Repeat the listing in full, preserving every character.

=====

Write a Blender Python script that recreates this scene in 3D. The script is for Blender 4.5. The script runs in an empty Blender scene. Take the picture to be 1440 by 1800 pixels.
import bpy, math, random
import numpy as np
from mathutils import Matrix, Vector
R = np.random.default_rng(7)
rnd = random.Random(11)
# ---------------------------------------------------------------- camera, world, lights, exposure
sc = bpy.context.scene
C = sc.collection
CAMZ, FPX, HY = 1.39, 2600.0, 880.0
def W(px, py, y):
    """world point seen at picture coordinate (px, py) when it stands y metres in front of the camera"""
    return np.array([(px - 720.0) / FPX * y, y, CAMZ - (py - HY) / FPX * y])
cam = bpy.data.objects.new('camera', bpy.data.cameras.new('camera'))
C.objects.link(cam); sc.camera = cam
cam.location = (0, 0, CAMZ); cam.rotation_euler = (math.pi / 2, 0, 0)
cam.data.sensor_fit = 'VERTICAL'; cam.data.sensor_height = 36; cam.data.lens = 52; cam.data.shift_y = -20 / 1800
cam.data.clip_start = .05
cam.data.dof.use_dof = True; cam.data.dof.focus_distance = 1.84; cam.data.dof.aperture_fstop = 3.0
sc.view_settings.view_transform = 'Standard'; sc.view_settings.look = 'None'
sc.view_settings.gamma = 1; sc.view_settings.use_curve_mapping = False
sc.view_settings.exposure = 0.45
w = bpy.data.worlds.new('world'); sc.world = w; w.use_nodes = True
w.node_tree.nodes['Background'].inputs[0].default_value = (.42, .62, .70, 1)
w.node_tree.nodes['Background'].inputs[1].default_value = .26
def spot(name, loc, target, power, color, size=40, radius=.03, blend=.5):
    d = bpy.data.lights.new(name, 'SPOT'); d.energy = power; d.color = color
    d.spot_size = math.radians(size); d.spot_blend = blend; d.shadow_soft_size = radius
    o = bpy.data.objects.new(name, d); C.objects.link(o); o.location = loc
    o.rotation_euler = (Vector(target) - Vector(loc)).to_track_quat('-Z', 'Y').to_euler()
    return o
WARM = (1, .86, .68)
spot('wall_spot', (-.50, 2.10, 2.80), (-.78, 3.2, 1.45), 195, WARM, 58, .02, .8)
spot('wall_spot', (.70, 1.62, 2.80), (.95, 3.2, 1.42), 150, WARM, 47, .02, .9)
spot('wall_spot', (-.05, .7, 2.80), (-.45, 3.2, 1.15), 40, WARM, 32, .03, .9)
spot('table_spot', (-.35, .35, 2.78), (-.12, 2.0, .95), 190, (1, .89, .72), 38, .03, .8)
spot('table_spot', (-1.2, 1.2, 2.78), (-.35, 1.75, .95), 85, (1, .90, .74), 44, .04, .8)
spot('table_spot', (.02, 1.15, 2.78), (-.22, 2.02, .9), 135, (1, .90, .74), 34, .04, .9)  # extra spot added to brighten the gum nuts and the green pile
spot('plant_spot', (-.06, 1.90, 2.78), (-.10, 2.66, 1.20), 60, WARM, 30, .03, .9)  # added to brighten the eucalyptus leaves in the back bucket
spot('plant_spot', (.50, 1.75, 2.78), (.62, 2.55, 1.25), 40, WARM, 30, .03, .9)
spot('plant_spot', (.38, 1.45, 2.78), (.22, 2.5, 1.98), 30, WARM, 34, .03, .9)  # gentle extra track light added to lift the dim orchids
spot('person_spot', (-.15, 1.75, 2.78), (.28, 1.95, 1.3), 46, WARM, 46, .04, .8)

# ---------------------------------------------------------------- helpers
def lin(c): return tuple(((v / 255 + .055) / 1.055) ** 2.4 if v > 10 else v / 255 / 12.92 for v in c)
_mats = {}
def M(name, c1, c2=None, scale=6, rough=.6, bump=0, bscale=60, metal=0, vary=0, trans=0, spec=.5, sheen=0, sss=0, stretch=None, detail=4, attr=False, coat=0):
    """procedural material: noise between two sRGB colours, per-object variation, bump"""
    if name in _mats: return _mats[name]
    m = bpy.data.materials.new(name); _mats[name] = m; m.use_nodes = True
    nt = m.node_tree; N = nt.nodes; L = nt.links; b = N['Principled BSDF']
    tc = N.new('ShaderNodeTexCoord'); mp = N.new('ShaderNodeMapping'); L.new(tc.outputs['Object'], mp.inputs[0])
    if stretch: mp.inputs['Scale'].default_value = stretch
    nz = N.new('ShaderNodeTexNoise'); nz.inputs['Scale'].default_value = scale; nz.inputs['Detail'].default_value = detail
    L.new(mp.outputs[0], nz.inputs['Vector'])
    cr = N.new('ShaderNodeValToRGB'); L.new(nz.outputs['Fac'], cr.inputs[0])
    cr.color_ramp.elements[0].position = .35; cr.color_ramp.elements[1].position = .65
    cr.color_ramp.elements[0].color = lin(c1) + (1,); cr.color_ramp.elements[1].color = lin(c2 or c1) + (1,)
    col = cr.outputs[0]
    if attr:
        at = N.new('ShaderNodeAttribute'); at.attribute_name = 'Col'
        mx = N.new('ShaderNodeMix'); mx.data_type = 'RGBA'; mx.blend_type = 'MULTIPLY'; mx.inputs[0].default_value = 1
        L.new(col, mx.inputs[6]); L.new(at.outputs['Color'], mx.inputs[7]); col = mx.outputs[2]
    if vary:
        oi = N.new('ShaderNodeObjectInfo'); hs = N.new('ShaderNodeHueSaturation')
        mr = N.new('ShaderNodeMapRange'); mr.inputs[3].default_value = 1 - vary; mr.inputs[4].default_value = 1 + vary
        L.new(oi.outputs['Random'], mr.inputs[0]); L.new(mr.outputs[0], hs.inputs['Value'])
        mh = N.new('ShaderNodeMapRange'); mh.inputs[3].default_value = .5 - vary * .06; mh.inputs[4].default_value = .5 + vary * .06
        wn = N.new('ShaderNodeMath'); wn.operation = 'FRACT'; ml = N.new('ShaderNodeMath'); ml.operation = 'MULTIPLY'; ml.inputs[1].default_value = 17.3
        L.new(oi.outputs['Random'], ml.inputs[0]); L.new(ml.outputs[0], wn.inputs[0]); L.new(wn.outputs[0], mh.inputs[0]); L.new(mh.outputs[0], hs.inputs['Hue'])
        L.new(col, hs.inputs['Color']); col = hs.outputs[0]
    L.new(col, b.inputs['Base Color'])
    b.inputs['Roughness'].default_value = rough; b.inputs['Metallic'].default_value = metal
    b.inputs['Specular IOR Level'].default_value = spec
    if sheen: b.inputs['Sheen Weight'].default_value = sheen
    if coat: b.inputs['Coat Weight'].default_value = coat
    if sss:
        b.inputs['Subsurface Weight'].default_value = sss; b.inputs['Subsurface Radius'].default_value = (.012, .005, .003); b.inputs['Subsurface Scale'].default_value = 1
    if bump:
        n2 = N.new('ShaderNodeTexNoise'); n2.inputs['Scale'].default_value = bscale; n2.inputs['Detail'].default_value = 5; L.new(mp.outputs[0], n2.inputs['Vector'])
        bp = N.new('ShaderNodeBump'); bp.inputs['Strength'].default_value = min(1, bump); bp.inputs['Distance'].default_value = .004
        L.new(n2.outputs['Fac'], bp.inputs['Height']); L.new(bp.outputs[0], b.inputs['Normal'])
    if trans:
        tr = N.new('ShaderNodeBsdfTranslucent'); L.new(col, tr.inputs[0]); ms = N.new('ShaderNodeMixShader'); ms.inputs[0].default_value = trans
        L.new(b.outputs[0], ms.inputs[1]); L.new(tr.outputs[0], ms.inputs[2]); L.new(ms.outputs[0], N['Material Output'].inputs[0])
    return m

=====

EXERCISE RESPONSE:
Write a Blender Python script that recreates this scene in 3D. The script is for Blender 4.5. The script runs in an empty Blender scene. Take the picture to be 1440 by 1800 pixels.
import bpy, math, random
import numpy as np
from mathutils import Matrix, Vector
R = np.random.default_rng(7)
rnd = random.Random(11)
# ---------------------------------------------------------------- camera, world, lights, exposure
sc = bpy.context.scene
C = sc.collection
CAMZ, FPX, HY = 1.39, 2600.0, 880.0
def W(px, py, y):
    """world point seen at picture coordinate (px, py) when it stands y metres in front of the camera"""
    return np.array([(px - 720.0) / FPX * y, y, CAMZ - (py - HY) / FPX * y])
cam = bpy.data.objects.new('camera', bpy.data.cameras.new('camera'))
C.objects.link(cam); sc.camera = cam
cam.location = (0, 0, CAMZ); cam.rotation_euler = (math.pi / 2, 0, 0)
cam.data.sensor_fit = 'VERTICAL'; cam.data.sensor_height = 36; cam.data.lens = 52; cam.data.shift_y = -20 / 1800
cam.data.clip_start = .05
cam.data.dof.use_dof = True; cam.data.dof.focus_distance = 1.84; cam.data.dof.aperture_fstop = 3.0
sc.view_settings.view_transform = 'Standard'; sc.view_settings.look = 'None'
sc.view_settings.gamma = 1; sc.view_settings.use_curve_mapping = False
sc.view_settings.exposure = 0.45
w = bpy.data.worlds.new('world'); sc.world = w; w.use_nodes = True
w.node_tree.nodes['Background'].inputs[0].default_value = (.42, .62, .70, 1)
w.node_tree.nodes['Background'].inputs[1].default_value = .26
def spot(name, loc, target, power, color, size=40, radius=.03, blend=.5):
    d = bpy.data.lights.new(name, 'SPOT'); d.energy = power; d.color = color
    d.spot_size = math.radians(size); d.spot_blend = blend; d.shadow_soft_size = radius
    o = bpy.data.objects.new(name, d); C.objects.link(o); o.location = loc
    o.rotation_euler = (Vector(target) - Vector(loc)).to_track_quat('-Z', 'Y').to_euler()
    return o
WARM = (1, .86, .68)
spot('wall_spot', (-.50, 2.10, 2.80), (-.78, 3.2, 1.45), 195, WARM, 58, .02, .8)
spot('wall_spot', (.70, 1.62, 2.80), (.95, 3.2, 1.42), 150, WARM, 47, .02, .9)
spot('wall_spot', (-.05, .7, 2.80), (-.45, 3.2, 1.15), 40, WARM, 32, .03, .9)
spot('table_spot', (-.35, .35, 2.78), (-.12, 2.0, .95), 190, (1, .89, .72), 38, .03, .8)
spot('table_spot', (-1.2, 1.2, 2.78), (-.35, 1.75, .95), 85, (1, .90, .74), 44, .04, .8)
spot('table_spot', (.02, 1.15, 2.78), (-.22, 2.02, .9), 135, (1, .90, .74), 34, .04, .9)  # extra spot added to brighten the gum nuts and the green pile
spot('plant_spot', (-.06, 1.90, 2.78), (-.10, 2.66, 1.20), 60, WARM, 30, .03, .9)  # added to brighten the eucalyptus leaves in the back bucket
spot('plant_spot', (.50, 1.75, 2.78), (.62, 2.55, 1.25), 40, WARM, 30, .03, .9)
spot('plant_spot', (.38, 1.45, 2.78), (.22, 2.5, 1.98), 30, WARM, 34, .03, .9)  # gentle extra track light added to lift the dim orchids
spot('person_spot', (-.15, 1.75, 2.78), (.28, 1.95, 1.3), 46, WARM, 46, .04, .8)

# ---------------------------------------------------------------- helpers
def lin(c): return tuple(((v / 255 + .055) / 1.055) ** 2.4 if v > 10 else v / 255 / 12.92 for v in c)
_mats = {}
def M(name, c1, c2=None, scale=6, rough=.6, bump=0, bscale=60, metal=0, vary=0, trans=0, spec=.5, sheen=0, sss=0, stretch=None, detail=4, attr=False, coat=0):
    """procedural material: noise between two sRGB colours, per-object variation, bump"""
    if name in _mats: return _mats[name]
    m = bpy.data.materials.new(name); _mats[name] = m; m.use_nodes = True
    nt = m.node_tree; N = nt.nodes; L = nt.links; b = N['Principled BSDF']
    tc = N.new('ShaderNodeTexCoord'); mp = N.new('ShaderNodeMapping'); L.new(tc.outputs['Object'], mp.inputs[0])
    if stretch: mp.inputs['Scale'].default_value = stretch
    nz = N.new('ShaderNodeTexNoise'); nz.inputs['Scale'].default_value = scale; nz.inputs['Detail'].default_value = detail
    L.new(mp.outputs[0], nz.inputs['Vector'])
    cr = N.new('ShaderNodeValToRGB'); L.new(nz.outputs['Fac'], cr.inputs[0])
    cr.color_ramp.elements[0].position = .35; cr.color_ramp.elements[1].position = .65
    cr.color_ramp.elements[0].color = lin(c1) + (1,); cr.color_ramp.elements[1].color = lin(c2 or c1) + (1,)
    col = cr.outputs[0]
    if attr:
        at = N.new('ShaderNodeAttribute'); at.attribute_name = 'Col'
        mx = N.new('ShaderNodeMix'); mx.data_type = 'RGBA'; mx.blend_type = 'MULTIPLY'; mx.inputs[0].default_value = 1
        L.new(col, mx.inputs[6]); L.new(at.outputs['Color'], mx.inputs[7]); col = mx.outputs[2]
    if vary:
        oi = N.new('ShaderNodeObjectInfo'); hs = N.new('ShaderNodeHueSaturation')
        mr = N.new('ShaderNodeMapRange'); mr.inputs[3].default_value = 1 - vary; mr.inputs[4].default_value = 1 + vary
        L.new(oi.outputs['Random'], mr.inputs[0]); L.new(mr.outputs[0], hs.inputs['Value'])
        mh = N.new('ShaderNodeMapRange'); mh.inputs[3].default_value = .5 - vary * .06; mh.inputs[4].default_value = .5 + vary * .06
        wn = N.new('ShaderNodeMath'); wn.operation = 'FRACT'; ml = N.new('ShaderNodeMath'); ml.operation = 'MULTIPLY'; ml.inputs[1].default_value = 17.3
        L.new(oi.outputs['Random'], ml.inputs[0]); L.new(ml.outputs[0], wn.inputs[0]); L.new(wn.outputs[0], mh.inputs[0]); L.new(mh.outputs[0], hs.inputs['Hue'])
        L.new(col, hs.inputs['Color']); col = hs.outputs[0]
    L.new(col, b.inputs['Base Color'])
    b.inputs['Roughness'].default_value = rough; b.inputs['Metallic'].default_value = metal
    b.inputs['Specular IOR Level'].default_value = spec
    if sheen: b.inputs['Sheen Weight'].default_value = sheen
    if coat: b.inputs['Coat Weight'].default_value = coat
    if sss:
        b.inputs['Subsurface Weight'].default_value = sss; b.inputs['Subsurface Radius'].default_value = (.012, .005, .003); b.inputs['Subsurface Scale'].default_value = 1
    if bump:
        n2 = N.new('ShaderNodeTexNoise'); n2.inputs['Scale'].default_value = bscale; n2.inputs['Detail'].default_value = 5; L.new(mp.outputs[0], n2.inputs['Vector'])
        bp = N.new('ShaderNodeBump'); bp.inputs['Strength'].default_value = min(1, bump); bp.inputs['Distance'].default_value = .004
        L.new(n2.outputs['Fac'], bp.inputs['Height']); L.new(bp.outputs[0], b.inputs['Normal'])
    if trans:
        tr = N.new('ShaderNodeBsdfTranslucent'); L.new(col, tr.inputs[0]); ms = N.new('ShaderNodeMixShader'); ms.inputs[0].default_value = trans
        L.new(b.outputs[0], ms.inputs[1]); L.new(tr.outputs[0], ms.inputs[2]); L.new(ms.outputs[0], N['Material Output'].inputs[0])
    return m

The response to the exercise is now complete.